A former NEX employee also said that the company was working towards implementing machine learning and AI skills to the Infinity’s DLT architecture to effectively manage the rich data and information coming from banks and brokers.

A former NEX executive, who refused to be identified, told the publication:

“They scaled it back significantly. [Spencer] was not going to invest another penny that wasn’t going to get him short-term revenue.”

However, the twist in the plot arrived when an industry source from a company, who was previously hiring staff from Infinity, alleged that the project has not been pulled-back but instead been “canned”. The source also said that in the face of spiraling costs for the company, heavy casualties were reported in terms of job cuts.

“They got rid of Knott and then they quietly canned the project about two months ago; 47 out of 50 staff were fired,” said the source. In confirmation with former NEX employees, it came to light that severe staffing cuts were made and the ones doing the strategic work were mostly affected.

NEX’s former employee, who preferred to stay anonymous, said it was a mistake to make Infinity a ‘program’ as it brought along huge burden in terms of costs and expectations. The employee said:

“When you make something into a ‘program’ it means hiring all these people who plan things and do tons of spreadsheets and so on. “There was an enormous group of people doing business requirements, managing user groups for opinions. Some of that stuff is necessary, but not at the scale it was done.”

He also stated that the plan of infrastructure upgrade of Traiana, a NEX division linked to Infinity, had put a heavy burden on the company’s books shooting up the perceived costs be several times.

Project Infinity is Still Alive

Traiana CEO, Andres Choussy says that the project has not been shunned down but rather it has entered the execution stage through the blockchain builder Axoni.
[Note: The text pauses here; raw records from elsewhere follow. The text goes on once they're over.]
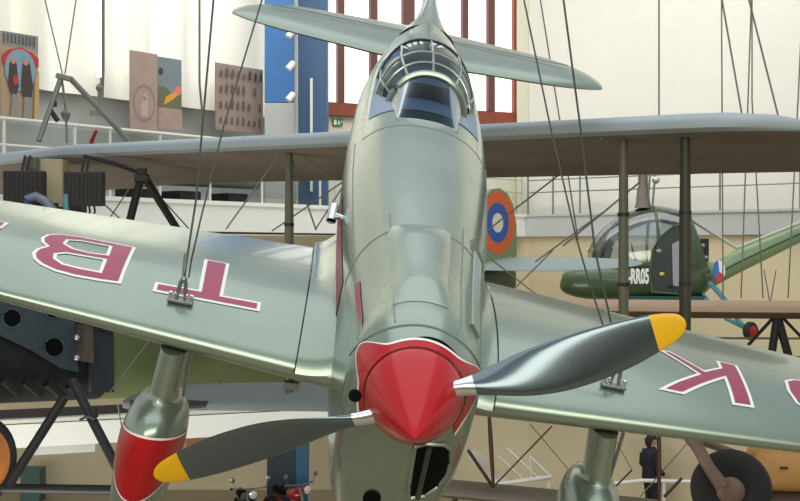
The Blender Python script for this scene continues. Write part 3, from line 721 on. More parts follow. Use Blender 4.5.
def bwing(name, s0, s1, h0, dh, drop, ch, mats, tk=.085, n=40, tip0=True, tip1=True):
    rings = []; b = MB(); N = 22
    for i in range(n + 1):
        s_ = s0 + (s1 - s0) * i / n; k = 1
        e = min(s_ - s0 if tip0 else 9, s1 - s_ if tip1 else 9)
        if e < .8: k = sqrt(max(1 - ((.8 - e) / .8) ** 2, .004))
        sc = .012 * abs(sin(s_ * pi / .42))            # fabric scallop between ribs
        up = []; lo = []
        for j in range(N + 1):
            x = (1 - cos(pi * j / N)) / 2; c, yt = foil(x); t = ch * (.5 + (x - .5) * k) - (sc if j == N else 0)
            hh = h0 + dh * abs(s_) - drop * x + ch * .018 * (1 - (2 * x - 1) ** 2)
            up.append(BL_(s_, t, hh + ch * yt * tk / .135 * k + .02)); lo.append(BL_(s_, t, hh - ch * yt * tk / .135 * k * .6 - .02))
        rings.append(up[::-1] + lo[1:-1])
    b.loft(rings); M_ = 2 * N
    m = [0] * len(b.f)
    for fi, f in enumerate(b.f):
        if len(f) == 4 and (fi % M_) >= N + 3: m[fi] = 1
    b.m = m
    return b.build(name, mats, bi)
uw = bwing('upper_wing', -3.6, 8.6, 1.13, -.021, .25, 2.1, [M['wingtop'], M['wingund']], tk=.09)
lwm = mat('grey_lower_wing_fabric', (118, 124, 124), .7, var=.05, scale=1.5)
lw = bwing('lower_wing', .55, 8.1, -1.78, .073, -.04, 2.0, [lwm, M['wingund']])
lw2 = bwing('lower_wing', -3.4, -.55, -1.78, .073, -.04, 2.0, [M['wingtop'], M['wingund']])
hU = lambda s_, t: 1.13 - .021 * abs(s_) - .25 * t / 2.1 + .02
hL = lambda s_, t: -1.72 + .073 * abs(s_)
M['strut2'] = mat('dark_olive_strut', (52, 52, 42), .5)
for s_, tk, ts in ((3.38, .15, (.25, 1.35)), (7.1, .125, (.25,)), (7.64, .15, (.25,))):
    for t in ts:
        so_ = MB().strut(BL_(s_, t, hL(s_, t)), BL_(s_, t, hU(s_, t)), .10, tk * .62, BB, taper=.75).build('interplane_strut', M['strut2' if s_ > 7.5 else 'strut'], bi)
        for q in (.42, .68):
            p_ = BL_(s_, t, hL(s_, t)).lerp(BL_(s_, t, hU(s_, t)), q); MB().lathe(p_, BZ, [(0, .05), (.03, .05)], 12).build('strut_binding', M['dark'], so_)
# cabane struts under the centre of the upper wing
ap = BP(142, 173, 13.85)
for q in (BP(127, 232, 13.9), BP(184, 240, 14.6)): MB().tube([ap, q], .045, 10).build('cabane_strut', M['blackm'], bi)
cb = MB(); cb.box(BP(142, 178, 13.8), (.16, .08, .08)); cb.box(BP(142, 172, 13.85), (.10, .08, .08)); cb.build('cabane_fitting', M['blackm'], bi, bevel=.01)
MB().tube([BP(84, 156, 14.0), BP(112, 163, 13.9), BP(140, 173, 13.85)], .022, 8).build('brace_tube', M['blackm'], bi)
# wires
W = [((282, 151), (226, 229), 12.6), ((295, 151), (331, 177), 12.7), ((344, 181), (272, 231), 13.4), ((291, 156), (316, 230), 12.6), ((345, 183), (315, 230), 13.4), ((135, 180), (105, 225), 14), ((104, 204), (128, 226), 14), ((150, 186), (190, 230), 14.2),
     ((560, 174), (488, 230), 12), ((602, 213), (535, 262), 12.5), ((640, 182), (563, 246), 11.2), ((677, 150), (655, 170), 10.8), ((613, 128), (600, 140), 10.1), ((491, 259), (557, 311), 14), ((553, 250), (510, 293), 14),
     ((150, 340), (110, 392), 13.2), ((233, 362), (220, 384), 13.6), ((118, 405), (124, 440), 13.6)]
for a, b, d in W: MB().tube([BP(*a, d), BP(*b, d + .05)], .0085, 5).build('bracing_wire', M['wire'], bi)
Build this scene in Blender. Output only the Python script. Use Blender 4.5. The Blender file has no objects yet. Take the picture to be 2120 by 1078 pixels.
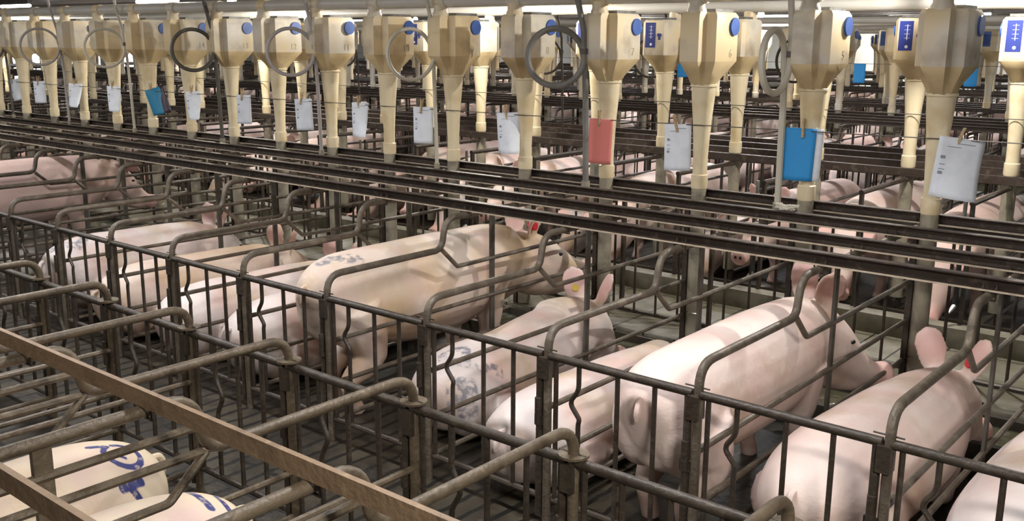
import bpy, bmesh, math, random
from mathutils import Vector, Matrix
random.seed(7)
C = bpy.context.scene.collection
PI = math.pi

# ------------------------------------------------------------------ camera
CAM = Vector((0.8472, -2.7323, 1.8)); YAW = 0.6916; PIT = 0.2213; ROLL = 0.0063; FPX = 2036.7
fw = Vector((-math.sin(YAW)*math.cos(PIT), math.cos(YAW)*math.cos(PIT), -math.sin(PIT)))
r0 = Vector((math.cos(YAW), math.sin(YAW), 0)); u0 = r0.cross(fw)
rr = r0*math.cos(ROLL)+u0*math.sin(ROLL); uu = -r0*math.sin(ROLL)+u0*math.cos(ROLL)
cd = bpy.data.cameras.new('camera'); cam = bpy.data.objects.new('camera', cd); C.objects.link(cam)
cd.sensor_width = 36; cd.lens = FPX/2120*36; cd.clip_start = 0.02; cd.clip_end = 200
cam.matrix_world = Matrix(((rr.x, uu.x, -fw.x, CAM.x), (rr.y, uu.y, -fw.y, CAM.y), (rr.z, uu.z, -fw.z, CAM.z), (0, 0, 0, 1)))
bpy.context.scene.camera = cam
vs = bpy.context.scene.view_settings
vs.view_transform = 'Standard'; vs.look = 'None'; vs.gamma = 1; vs.use_curve_mapping = False
vs.exposure = 0.6
w = bpy.data.worlds.new('world'); bpy.context.scene.world = w; w.use_nodes = True
w.node_tree.nodes['Background'].inputs[0].default_value = (1.0, 0.95, 0.88, 1)
w.node_tree.nodes['Background'].inputs[1].default_value = 0.20

def area(name, loc, size, power, col, rot=(0, 0, 0)):
    d = bpy.data.lights.new(name, 'AREA'); d.shape = 'RECTANGLE'; d.size, d.size_y = size; d.energy = power; d.color = col
    o = bpy.data.objects.new(name, d); C.objects.link(o); o.location = loc; o.rotation_euler = rot
    return o
# lamps that light the barn, some of them unseen and added as fill (bulb fittings are built further down at the visible ones)
def lamp(loc, power, col=(1, 0.95, 0.86), rad=0.05):
    d = bpy.data.lights.new('bulb_or_fill_light', 'POINT'); d.energy = power; d.color = col; d.shadow_soft_size = rad
    o = bpy.data.objects.new('bulb_or_fill_light', d); C.objects.link(o); o.location = loc
    return o
BULBS = [(-0.9, 3.2, 2.2), (-7.82, 3.31, 2.15), (-5.43, 10.19, 2.15), (-12.72, 10.76, 2.15), (-28.0, 12.13, 2.15)]
lamp((-0.75, 2.95, 2.42), 105, (1, 0.96, 0.9), 0.03)
lamp((-4.4, 3.25, 2.15), 60)
lamp((-7.82, 3.31, 2.10), 70)
lamp((-14.0, 3.3, 2.10), 80)
lamp((-5.43, 10.19, 2.10), 90)
lamp((-12.72, 10.76, 2.10), 110)
lamp((-20.0, 10.5, 2.10), 120)
lamp((1.5, 10.0, 2.10), 80)
lamp((-9.0, 25.6, 1.9), 160); lamp((-17.0, 25.6, 1.9), 160); lamp((-3.0, 25.6, 1.9), 120)  # added lights without fittings, brightening the far wall
lamp((-8.0, 17.0, 2.10), 120); lamp((-16.0, 17.0, 2.10), 120)  # more added lights without fittings, lifting the dark rows far back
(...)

However, Choussy did admit that the project was initially scaled back, but later got some life:

“[Infinity] had a vision; the vision is a sound vision which we still would love to try and get to one day. But we are being realistic. You see this from a lot of the DLT initiatives, moving the market into something completely new is not an easy task, so what we have done is focused our efforts into specific applications, specific use cases that really are plan-driven.”

Choussy also confirmed that the DLT implementation part of Infinity has been narrowed down while putting more focus on post-trade FX. A former NEX engineer said:

“We were really right at the razor’s edge of getting this stuff out the door when there was just a massive set of layoffs and the entire team in London was let go. The politics around the situation changed, also the company was preparing to try to make things look good for the CME acquisition.”

He also noted that meeting the DLT requirements was a tough nut to crack for the company which costed the company for getting the product into the market.